(Source material)
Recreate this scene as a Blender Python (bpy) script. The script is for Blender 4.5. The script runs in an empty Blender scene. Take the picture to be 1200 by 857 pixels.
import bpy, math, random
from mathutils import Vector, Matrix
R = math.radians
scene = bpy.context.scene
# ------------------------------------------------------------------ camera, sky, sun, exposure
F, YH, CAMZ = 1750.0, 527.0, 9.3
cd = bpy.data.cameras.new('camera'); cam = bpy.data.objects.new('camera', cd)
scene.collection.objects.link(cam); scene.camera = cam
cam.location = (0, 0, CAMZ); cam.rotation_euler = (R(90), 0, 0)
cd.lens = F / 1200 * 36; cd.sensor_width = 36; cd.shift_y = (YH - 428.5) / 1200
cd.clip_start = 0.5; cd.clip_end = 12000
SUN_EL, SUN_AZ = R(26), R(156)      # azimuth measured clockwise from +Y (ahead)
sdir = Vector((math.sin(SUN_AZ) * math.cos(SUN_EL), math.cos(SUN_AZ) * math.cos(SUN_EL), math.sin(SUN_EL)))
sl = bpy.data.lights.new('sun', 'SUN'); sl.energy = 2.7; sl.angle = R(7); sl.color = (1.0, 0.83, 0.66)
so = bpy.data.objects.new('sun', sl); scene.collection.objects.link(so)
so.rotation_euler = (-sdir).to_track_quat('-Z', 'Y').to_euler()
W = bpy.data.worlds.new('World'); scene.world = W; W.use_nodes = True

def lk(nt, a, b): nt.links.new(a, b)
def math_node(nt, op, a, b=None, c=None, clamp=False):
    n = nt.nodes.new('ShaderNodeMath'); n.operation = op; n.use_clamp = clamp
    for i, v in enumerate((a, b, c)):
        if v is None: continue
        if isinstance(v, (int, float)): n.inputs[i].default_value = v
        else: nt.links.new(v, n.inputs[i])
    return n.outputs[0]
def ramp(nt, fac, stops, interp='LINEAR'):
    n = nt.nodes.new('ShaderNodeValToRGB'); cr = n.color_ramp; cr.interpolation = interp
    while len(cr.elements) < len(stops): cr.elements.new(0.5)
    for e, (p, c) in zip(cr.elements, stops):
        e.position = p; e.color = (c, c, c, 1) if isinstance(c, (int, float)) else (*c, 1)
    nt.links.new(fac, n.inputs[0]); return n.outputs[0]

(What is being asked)
Reproduce the full listing word for word.

(Full solution)
Recreate this scene as a Blender Python (bpy) script. The script is for Blender 4.5. The script runs in an empty Blender scene. Take the picture to be 1200 by 857 pixels.
import bpy, math, random
from mathutils import Vector, Matrix
R = math.radians
scene = bpy.context.scene
# ------------------------------------------------------------------ camera, sky, sun, exposure
F, YH, CAMZ = 1750.0, 527.0, 9.3
cd = bpy.data.cameras.new('camera'); cam = bpy.data.objects.new('camera', cd)
scene.collection.objects.link(cam); scene.camera = cam
cam.location = (0, 0, CAMZ); cam.rotation_euler = (R(90), 0, 0)
cd.lens = F / 1200 * 36; cd.sensor_width = 36; cd.shift_y = (YH - 428.5) / 1200
cd.clip_start = 0.5; cd.clip_end = 12000
SUN_EL, SUN_AZ = R(26), R(156)      # azimuth measured clockwise from +Y (ahead)
sdir = Vector((math.sin(SUN_AZ) * math.cos(SUN_EL), math.cos(SUN_AZ) * math.cos(SUN_EL), math.sin(SUN_EL)))
sl = bpy.data.lights.new('sun', 'SUN'); sl.energy = 2.7; sl.angle = R(7); sl.color = (1.0, 0.83, 0.66)
so = bpy.data.objects.new('sun', sl); scene.collection.objects.link(so)
so.rotation_euler = (-sdir).to_track_quat('-Z', 'Y').to_euler()
W = bpy.data.worlds.new('World'); scene.world = W; W.use_nodes = True

def lk(nt, a, b): nt.links.new(a, b)
def math_node(nt, op, a, b=None, c=None, clamp=False):
    n = nt.nodes.new('ShaderNodeMath'); n.operation = op; n.use_clamp = clamp
    for i, v in enumerate((a, b, c)):
        if v is None: continue
        if isinstance(v, (int, float)): n.inputs[i].default_value = v
        else: nt.links.new(v, n.inputs[i])
    return n.outputs[0]
def ramp(nt, fac, stops, interp='LINEAR'):
    n = nt.nodes.new('ShaderNodeValToRGB'); cr = n.color_ramp; cr.interpolation = interp
    while len(cr.elements) < len(stops): cr.elements.new(0.5)
    for e, (p, c) in zip(cr.elements, stops):
        e.position = p; e.color = (c, c, c, 1) if isinstance(c, (int, float)) else (*c, 1)
    nt.links.new(fac, n.inputs[0]); return n.outputs[0]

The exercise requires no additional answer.